Von den vielen Erkenntnissen dieser Studie verdienen besonders zwei, gesondert angesprochen zu werden. Erstens: Wenn die fast totale Kontrolle der Exekutive über die durch das Fernsehen transportierten Informationen deutlich und weit reichend erscheint, so lässt sich dies gemäß den Forschungen Brizzis nicht hinsichtlich seiner konkreten politischen Effekte behaupten. Ohne natürlich zu negieren, dass die immer minutiösere und artikuliertere Kontrolle – der Information im Fernsehen – der mehrere Paragraphen gewidmet sind – Auswirkungen hinsichtlich der Schaffung von Konsens gehabt habe, scheint hingegen die Korrelation zwischen der Nutzung des Fernsehens durch die Exekutive und dem Votum der Franzosen viel unklarer, auch auf kürzere Sicht. Es entsteht ein weniger karikaturelles Bild der so sehr beklagten gaullistischen «Telekratie», und das Fernsehen erscheint tatsächlich weniger kontrollierbar als gedacht, besonders mit der französischen 68er-Bewegung und dem darauf folgenden Abgang des Generals.
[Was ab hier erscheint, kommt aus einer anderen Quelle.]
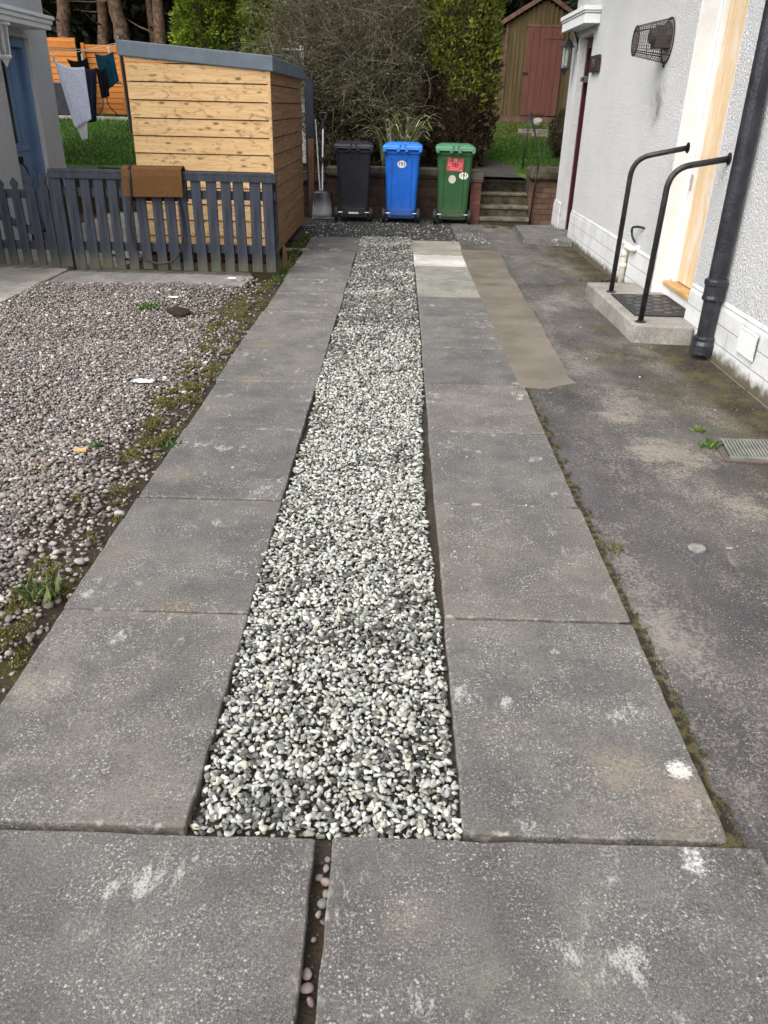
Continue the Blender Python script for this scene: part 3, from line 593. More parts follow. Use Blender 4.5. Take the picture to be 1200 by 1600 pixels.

Schließlich erlaubt die von Brizzi vorgeschlagene Chronologie, die vielen Auswirkungen des Verhältnisses zwischen Fernsehen und Politik auf die Entwicklung der Institutionen, des politischen Systems und der Geschichte des Gaullismus selbst. Der Autor sieht vier Hauptphasen: die Konsolidierung der Institutionen und die Durchsetzung einer präsidentialen Interpretation der Verfassung (1958-1962); die Konsolidierung der Macht de Gaulles (1962-1965); die Wahlen des Jahres 1965; und vom «französischem Mai» (1468) bis zum Rückzug de Gaulles. Insgesamt wird durch diese Einteilung gut verständlich, wie das Fernsehen innerhalb von zehn Jahren nicht nur dazu beigetragen hat, die Formen von Politik und Repräsentanz neu zu gestalten, sondern auch, wie seine Nutzung durch de Gaulle, und bald auch durch seine Anhänger und Gegner, auch das Verhältnis von Medien und Politik selbst veränderte. Als «kontrolliert» begann das Fernsehen in diesem Verhältnis den Händen dessen zu entgleiten, der, wie de Gaulle, aus ihm ein Hauptinstrument seiner Herrschaft gemacht hatte.